══ GIVEN INFORMATION

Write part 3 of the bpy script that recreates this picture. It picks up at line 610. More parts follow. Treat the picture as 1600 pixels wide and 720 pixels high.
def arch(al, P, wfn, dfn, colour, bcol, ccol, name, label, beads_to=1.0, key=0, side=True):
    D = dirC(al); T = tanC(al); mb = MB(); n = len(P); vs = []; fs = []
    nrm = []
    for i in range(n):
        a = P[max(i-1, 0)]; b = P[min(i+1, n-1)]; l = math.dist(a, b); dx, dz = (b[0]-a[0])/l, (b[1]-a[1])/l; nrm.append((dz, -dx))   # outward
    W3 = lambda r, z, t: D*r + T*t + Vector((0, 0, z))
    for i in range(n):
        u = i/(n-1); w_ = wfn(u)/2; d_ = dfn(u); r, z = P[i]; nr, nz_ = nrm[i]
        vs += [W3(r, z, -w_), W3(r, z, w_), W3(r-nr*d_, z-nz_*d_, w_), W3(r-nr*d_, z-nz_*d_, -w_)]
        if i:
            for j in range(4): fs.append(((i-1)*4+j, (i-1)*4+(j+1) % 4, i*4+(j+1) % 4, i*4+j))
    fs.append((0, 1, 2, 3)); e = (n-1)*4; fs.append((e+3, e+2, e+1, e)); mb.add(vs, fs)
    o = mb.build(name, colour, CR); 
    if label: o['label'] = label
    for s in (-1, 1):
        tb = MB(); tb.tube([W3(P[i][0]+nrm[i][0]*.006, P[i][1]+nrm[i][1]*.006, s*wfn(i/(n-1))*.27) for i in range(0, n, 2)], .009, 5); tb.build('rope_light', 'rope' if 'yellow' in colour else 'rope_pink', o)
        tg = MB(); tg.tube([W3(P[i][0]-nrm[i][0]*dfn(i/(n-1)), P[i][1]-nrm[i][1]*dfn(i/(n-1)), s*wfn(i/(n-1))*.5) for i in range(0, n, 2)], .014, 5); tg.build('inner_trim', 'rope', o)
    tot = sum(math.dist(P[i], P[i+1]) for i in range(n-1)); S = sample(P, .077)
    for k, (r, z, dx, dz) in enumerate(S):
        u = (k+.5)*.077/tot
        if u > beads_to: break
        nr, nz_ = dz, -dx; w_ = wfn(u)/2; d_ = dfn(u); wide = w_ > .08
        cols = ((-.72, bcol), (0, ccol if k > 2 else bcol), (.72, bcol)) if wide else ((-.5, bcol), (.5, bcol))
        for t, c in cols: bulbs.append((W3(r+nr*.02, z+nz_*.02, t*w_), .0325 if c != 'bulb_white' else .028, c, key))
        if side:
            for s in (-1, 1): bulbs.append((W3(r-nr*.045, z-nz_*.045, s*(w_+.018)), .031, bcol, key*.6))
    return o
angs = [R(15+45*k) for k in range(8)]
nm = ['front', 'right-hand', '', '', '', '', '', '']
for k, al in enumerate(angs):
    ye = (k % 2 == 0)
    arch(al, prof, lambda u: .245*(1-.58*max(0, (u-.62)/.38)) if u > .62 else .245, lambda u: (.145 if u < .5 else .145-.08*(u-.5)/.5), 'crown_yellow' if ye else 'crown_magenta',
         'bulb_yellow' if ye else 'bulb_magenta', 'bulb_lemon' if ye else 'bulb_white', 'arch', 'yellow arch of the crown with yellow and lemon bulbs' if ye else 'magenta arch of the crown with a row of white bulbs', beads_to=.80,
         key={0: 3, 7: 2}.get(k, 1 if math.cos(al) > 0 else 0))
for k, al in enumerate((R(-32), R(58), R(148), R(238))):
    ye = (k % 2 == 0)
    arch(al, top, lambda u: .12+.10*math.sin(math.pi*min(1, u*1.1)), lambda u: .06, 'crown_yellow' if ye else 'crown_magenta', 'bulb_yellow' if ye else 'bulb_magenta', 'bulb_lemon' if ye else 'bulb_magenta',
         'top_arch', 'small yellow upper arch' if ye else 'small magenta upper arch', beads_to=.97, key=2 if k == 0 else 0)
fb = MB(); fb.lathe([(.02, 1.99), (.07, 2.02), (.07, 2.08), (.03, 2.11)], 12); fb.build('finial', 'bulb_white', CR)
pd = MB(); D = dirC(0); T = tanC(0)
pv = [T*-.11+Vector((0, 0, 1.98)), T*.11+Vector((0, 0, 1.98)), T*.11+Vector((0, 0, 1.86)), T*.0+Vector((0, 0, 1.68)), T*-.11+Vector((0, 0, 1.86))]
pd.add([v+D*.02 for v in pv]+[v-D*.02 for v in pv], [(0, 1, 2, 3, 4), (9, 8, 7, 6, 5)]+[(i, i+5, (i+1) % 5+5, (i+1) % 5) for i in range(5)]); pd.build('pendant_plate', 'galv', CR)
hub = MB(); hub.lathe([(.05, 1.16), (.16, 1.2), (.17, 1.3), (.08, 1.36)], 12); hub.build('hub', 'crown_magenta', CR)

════

* [AIM OF THE EXERCISE] From the data above, extract every line in its exact form.

* [TASK RESULT]
Write part 3 of the bpy script that recreates this picture. It picks up at line 610. More parts follow. Treat the picture as 1600 pixels wide and 720 pixels high.
def arch(al, P, wfn, dfn, colour, bcol, ccol, name, label, beads_to=1.0, key=0, side=True):
    D = dirC(al); T = tanC(al); mb = MB(); n = len(P); vs = []; fs = []
    nrm = []
    for i in range(n):
        a = P[max(i-1, 0)]; b = P[min(i+1, n-1)]; l = math.dist(a, b); dx, dz = (b[0]-a[0])/l, (b[1]-a[1])/l; nrm.append((dz, -dx))   # outward
    W3 = lambda r, z, t: D*r + T*t + Vector((0, 0, z))
    for i in range(n):
        u = i/(n-1); w_ = wfn(u)/2; d_ = dfn(u); r, z = P[i]; nr, nz_ = nrm[i]
        vs += [W3(r, z, -w_), W3(r, z, w_), W3(r-nr*d_, z-nz_*d_, w_), W3(r-nr*d_, z-nz_*d_, -w_)]
        if i:
            for j in range(4): fs.append(((i-1)*4+j, (i-1)*4+(j+1) % 4, i*4+(j+1) % 4, i*4+j))
    fs.append((0, 1, 2, 3)); e = (n-1)*4; fs.append((e+3, e+2, e+1, e)); mb.add(vs, fs)
    o = mb.build(name, colour, CR); 
    if label: o['label'] = label
    for s in (-1, 1):
        tb = MB(); tb.tube([W3(P[i][0]+nrm[i][0]*.006, P[i][1]+nrm[i][1]*.006, s*wfn(i/(n-1))*.27) for i in range(0, n, 2)], .009, 5); tb.build('rope_light', 'rope' if 'yellow' in colour else 'rope_pink', o)
        tg = MB(); tg.tube([W3(P[i][0]-nrm[i][0]*dfn(i/(n-1)), P[i][1]-nrm[i][1]*dfn(i/(n-1)), s*wfn(i/(n-1))*.5) for i in range(0, n, 2)], .014, 5); tg.build('inner_trim', 'rope', o)
    tot = sum(math.dist(P[i], P[i+1]) for i in range(n-1)); S = sample(P, .077)
    for k, (r, z, dx, dz) in enumerate(S):
        u = (k+.5)*.077/tot
        if u > beads_to: break
        nr, nz_ = dz, -dx; w_ = wfn(u)/2; d_ = dfn(u); wide = w_ > .08
        cols = ((-.72, bcol), (0, ccol if k > 2 else bcol), (.72, bcol)) if wide else ((-.5, bcol), (.5, bcol))
        for t, c in cols: bulbs.append((W3(r+nr*.02, z+nz_*.02, t*w_), .0325 if c != 'bulb_white' else .028, c, key))
        if side:
            for s in (-1, 1): bulbs.append((W3(r-nr*.045, z-nz_*.045, s*(w_+.018)), .031, bcol, key*.6))
    return o
angs = [R(15+45*k) for k in range(8)]
nm = ['front', 'right-hand', '', '', '', '', '', '']
for k, al in enumerate(angs):
    ye = (k % 2 == 0)
    arch(al, prof, lambda u: .245*(1-.58*max(0, (u-.62)/.38)) if u > .62 else .245, lambda u: (.145 if u < .5 else .145-.08*(u-.5)/.5), 'crown_yellow' if ye else 'crown_magenta',
         'bulb_yellow' if ye else 'bulb_magenta', 'bulb_lemon' if ye else 'bulb_white', 'arch', 'yellow arch of the crown with yellow and lemon bulbs' if ye else 'magenta arch of the crown with a row of white bulbs', beads_to=.80,
         key={0: 3, 7: 2}.get(k, 1 if math.cos(al) > 0 else 0))
for k, al in enumerate((R(-32), R(58), R(148), R(238))):
    ye = (k % 2 == 0)
    arch(al, top, lambda u: .12+.10*math.sin(math.pi*min(1, u*1.1)), lambda u: .06, 'crown_yellow' if ye else 'crown_magenta', 'bulb_yellow' if ye else 'bulb_magenta', 'bulb_lemon' if ye else 'bulb_magenta',
         'top_arch', 'small yellow upper arch' if ye else 'small magenta upper arch', beads_to=.97, key=2 if k == 0 else 0)
fb = MB(); fb.lathe([(.02, 1.99), (.07, 2.02), (.07, 2.08), (.03, 2.11)], 12); fb.build('finial', 'bulb_white', CR)
pd = MB(); D = dirC(0); T = tanC(0)
pv = [T*-.11+Vector((0, 0, 1.98)), T*.11+Vector((0, 0, 1.98)), T*.11+Vector((0, 0, 1.86)), T*.0+Vector((0, 0, 1.68)), T*-.11+Vector((0, 0, 1.86))]
pd.add([v+D*.02 for v in pv]+[v-D*.02 for v in pv], [(0, 1, 2, 3, 4), (9, 8, 7, 6, 5)]+[(i, i+5, (i+1) % 5+5, (i+1) % 5) for i in range(5)]); pd.build('pendant_plate', 'galv', CR)
hub = MB(); hub.lathe([(.05, 1.16), (.16, 1.2), (.17, 1.3), (.08, 1.36)], 12); hub.build('hub', 'crown_magenta', CR)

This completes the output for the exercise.